— Start GIVEN MATERIAL —

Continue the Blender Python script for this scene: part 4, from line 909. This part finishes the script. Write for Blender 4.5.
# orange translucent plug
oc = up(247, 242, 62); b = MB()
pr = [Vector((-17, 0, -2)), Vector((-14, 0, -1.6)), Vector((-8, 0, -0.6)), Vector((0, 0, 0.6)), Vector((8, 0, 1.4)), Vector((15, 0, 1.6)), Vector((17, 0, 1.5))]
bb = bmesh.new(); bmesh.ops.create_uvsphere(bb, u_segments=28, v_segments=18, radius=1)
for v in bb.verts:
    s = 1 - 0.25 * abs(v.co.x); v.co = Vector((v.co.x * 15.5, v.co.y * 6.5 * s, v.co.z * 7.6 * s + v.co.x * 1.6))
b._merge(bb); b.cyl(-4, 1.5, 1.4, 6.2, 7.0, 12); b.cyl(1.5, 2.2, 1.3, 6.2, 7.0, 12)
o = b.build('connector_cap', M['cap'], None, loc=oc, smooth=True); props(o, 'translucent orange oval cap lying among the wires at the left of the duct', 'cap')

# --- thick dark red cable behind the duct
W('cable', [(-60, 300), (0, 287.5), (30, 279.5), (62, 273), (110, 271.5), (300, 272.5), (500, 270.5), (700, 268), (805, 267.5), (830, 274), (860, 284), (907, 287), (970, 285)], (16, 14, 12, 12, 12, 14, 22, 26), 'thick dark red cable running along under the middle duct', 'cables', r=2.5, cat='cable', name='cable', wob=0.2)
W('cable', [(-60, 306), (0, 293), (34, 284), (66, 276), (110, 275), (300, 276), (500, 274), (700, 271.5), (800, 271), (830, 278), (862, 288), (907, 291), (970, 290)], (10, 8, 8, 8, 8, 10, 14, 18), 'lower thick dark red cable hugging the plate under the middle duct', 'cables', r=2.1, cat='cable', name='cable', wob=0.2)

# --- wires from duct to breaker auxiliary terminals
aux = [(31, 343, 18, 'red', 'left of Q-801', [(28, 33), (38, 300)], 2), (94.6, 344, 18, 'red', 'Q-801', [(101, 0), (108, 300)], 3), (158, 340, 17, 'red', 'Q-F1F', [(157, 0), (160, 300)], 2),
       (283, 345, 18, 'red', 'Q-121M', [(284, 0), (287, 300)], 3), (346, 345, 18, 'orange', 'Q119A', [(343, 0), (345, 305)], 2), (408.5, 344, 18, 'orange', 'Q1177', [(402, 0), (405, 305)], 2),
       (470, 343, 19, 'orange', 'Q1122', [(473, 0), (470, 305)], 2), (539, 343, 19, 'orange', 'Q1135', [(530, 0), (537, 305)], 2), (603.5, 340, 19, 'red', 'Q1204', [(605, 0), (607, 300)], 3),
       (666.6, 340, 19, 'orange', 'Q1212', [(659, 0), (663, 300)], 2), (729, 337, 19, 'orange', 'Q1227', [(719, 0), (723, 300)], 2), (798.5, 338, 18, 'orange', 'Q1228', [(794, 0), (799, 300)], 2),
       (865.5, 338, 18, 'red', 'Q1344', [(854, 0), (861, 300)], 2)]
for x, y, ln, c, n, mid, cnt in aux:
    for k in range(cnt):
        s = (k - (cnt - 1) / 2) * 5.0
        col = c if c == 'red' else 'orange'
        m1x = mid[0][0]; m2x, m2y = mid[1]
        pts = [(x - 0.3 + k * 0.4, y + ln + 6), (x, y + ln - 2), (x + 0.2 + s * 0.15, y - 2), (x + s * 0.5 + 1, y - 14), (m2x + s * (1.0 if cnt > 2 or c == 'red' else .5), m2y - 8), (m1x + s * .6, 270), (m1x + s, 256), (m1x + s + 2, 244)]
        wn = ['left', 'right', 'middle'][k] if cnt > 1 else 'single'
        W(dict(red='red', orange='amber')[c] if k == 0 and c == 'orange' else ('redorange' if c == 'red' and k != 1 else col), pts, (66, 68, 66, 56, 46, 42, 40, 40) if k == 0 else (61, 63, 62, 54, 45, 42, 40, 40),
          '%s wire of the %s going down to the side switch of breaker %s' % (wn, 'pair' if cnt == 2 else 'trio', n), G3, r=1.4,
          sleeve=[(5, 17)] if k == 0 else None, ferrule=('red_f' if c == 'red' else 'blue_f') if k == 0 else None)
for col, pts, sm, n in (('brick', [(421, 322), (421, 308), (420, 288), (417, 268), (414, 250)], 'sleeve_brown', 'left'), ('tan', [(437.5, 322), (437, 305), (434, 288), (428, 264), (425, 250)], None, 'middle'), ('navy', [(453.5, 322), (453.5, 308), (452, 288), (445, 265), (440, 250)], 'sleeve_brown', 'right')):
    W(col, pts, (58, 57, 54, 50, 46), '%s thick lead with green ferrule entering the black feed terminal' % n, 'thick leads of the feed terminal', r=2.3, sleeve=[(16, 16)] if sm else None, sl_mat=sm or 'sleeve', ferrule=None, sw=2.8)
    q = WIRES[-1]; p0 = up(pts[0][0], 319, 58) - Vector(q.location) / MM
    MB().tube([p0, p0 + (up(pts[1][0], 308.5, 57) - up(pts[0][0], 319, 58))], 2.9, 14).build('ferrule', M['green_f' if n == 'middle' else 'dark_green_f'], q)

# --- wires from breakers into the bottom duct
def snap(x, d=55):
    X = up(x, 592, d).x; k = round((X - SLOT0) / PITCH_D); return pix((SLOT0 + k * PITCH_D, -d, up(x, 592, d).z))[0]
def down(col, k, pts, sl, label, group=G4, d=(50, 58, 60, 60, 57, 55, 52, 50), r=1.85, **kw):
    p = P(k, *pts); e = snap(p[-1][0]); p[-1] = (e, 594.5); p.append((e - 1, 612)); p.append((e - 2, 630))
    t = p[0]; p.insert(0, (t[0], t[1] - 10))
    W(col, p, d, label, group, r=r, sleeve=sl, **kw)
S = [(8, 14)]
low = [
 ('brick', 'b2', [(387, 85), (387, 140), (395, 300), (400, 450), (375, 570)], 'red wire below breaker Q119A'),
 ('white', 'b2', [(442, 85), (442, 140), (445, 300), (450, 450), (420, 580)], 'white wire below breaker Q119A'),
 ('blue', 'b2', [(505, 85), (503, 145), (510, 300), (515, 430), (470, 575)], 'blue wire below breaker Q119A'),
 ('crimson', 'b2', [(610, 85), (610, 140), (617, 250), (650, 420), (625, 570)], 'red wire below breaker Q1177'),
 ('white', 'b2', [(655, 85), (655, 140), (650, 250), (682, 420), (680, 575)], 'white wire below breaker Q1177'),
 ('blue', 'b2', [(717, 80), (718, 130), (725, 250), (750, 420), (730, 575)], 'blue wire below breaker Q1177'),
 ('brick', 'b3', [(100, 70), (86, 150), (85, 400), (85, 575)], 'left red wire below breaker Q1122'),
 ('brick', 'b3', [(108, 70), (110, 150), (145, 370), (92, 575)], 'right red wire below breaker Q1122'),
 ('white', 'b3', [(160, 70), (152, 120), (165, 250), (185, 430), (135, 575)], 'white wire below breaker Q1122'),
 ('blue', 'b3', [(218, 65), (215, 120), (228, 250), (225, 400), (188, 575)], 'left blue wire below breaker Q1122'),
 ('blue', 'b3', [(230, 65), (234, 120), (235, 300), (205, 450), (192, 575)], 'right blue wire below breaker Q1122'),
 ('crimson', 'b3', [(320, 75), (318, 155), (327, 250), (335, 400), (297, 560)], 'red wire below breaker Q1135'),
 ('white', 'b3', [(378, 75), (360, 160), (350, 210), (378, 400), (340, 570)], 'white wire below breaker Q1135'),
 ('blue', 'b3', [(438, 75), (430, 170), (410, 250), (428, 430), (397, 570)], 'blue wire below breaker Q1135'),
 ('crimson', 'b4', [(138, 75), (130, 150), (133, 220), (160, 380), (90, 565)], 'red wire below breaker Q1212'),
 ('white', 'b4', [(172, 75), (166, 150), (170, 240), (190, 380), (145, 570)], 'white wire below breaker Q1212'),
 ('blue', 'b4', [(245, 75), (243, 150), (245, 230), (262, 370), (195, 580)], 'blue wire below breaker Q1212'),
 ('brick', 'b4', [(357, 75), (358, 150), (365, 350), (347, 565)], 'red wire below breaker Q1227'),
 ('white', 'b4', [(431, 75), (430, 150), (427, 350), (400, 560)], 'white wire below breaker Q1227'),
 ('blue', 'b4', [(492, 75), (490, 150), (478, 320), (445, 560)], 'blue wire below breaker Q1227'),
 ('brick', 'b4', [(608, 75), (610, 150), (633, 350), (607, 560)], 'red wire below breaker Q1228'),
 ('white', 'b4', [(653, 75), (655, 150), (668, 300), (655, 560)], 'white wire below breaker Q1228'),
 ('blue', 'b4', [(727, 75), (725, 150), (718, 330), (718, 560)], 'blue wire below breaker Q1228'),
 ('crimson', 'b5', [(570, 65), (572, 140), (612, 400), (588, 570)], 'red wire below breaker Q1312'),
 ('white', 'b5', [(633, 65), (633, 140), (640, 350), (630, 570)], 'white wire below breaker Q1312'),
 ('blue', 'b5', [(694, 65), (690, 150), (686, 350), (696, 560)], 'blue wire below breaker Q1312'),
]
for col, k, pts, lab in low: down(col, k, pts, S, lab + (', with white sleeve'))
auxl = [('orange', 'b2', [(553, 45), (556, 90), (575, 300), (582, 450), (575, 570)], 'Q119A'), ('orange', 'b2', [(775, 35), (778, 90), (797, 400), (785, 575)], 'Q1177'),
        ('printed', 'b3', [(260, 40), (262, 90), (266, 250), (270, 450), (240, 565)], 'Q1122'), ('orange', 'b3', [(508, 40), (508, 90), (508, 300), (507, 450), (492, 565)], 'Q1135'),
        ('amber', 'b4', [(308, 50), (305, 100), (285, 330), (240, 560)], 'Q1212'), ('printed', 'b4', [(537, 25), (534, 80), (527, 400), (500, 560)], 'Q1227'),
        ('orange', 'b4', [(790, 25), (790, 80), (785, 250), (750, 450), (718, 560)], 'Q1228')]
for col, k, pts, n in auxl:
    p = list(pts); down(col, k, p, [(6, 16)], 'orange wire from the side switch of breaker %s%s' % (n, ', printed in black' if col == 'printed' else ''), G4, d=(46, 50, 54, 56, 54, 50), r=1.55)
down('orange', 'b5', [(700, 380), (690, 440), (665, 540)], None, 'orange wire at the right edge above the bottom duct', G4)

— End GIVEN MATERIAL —

GOAL OF THE EXERCISE:
Print the listing above from its first line through the line with "r=2.1, cat='cable', name='cable', wob=0.2)", and stop there.

RESULT:
Continue the Blender Python script for this scene: part 4, from line 909. This part finishes the script. Write for Blender 4.5.
# orange translucent plug
oc = up(247, 242, 62); b = MB()
pr = [Vector((-17, 0, -2)), Vector((-14, 0, -1.6)), Vector((-8, 0, -0.6)), Vector((0, 0, 0.6)), Vector((8, 0, 1.4)), Vector((15, 0, 1.6)), Vector((17, 0, 1.5))]
bb = bmesh.new(); bmesh.ops.create_uvsphere(bb, u_segments=28, v_segments=18, radius=1)
for v in bb.verts:
    s = 1 - 0.25 * abs(v.co.x); v.co = Vector((v.co.x * 15.5, v.co.y * 6.5 * s, v.co.z * 7.6 * s + v.co.x * 1.6))
b._merge(bb); b.cyl(-4, 1.5, 1.4, 6.2, 7.0, 12); b.cyl(1.5, 2.2, 1.3, 6.2, 7.0, 12)
o = b.build('connector_cap', M['cap'], None, loc=oc, smooth=True); props(o, 'translucent orange oval cap lying among the wires at the left of the duct', 'cap')

# --- thick dark red cable behind the duct
W('cable', [(-60, 300), (0, 287.5), (30, 279.5), (62, 273), (110, 271.5), (300, 272.5), (500, 270.5), (700, 268), (805, 267.5), (830, 274), (860, 284), (907, 287), (970, 285)], (16, 14, 12, 12, 12, 14, 22, 26), 'thick dark red cable running along under the middle duct', 'cables', r=2.5, cat='cable', name='cable', wob=0.2)
W('cable', [(-60, 306), (0, 293), (34, 284), (66, 276), (110, 275), (300, 276), (500, 274), (700, 271.5), (800, 271), (830, 278), (862, 288), (907, 291), (970, 290)], (10, 8, 8, 8, 8, 10, 14, 18), 'lower thick dark red cable hugging the plate under the middle duct', 'cables', r=2.1, cat='cable', name='cable', wob=0.2)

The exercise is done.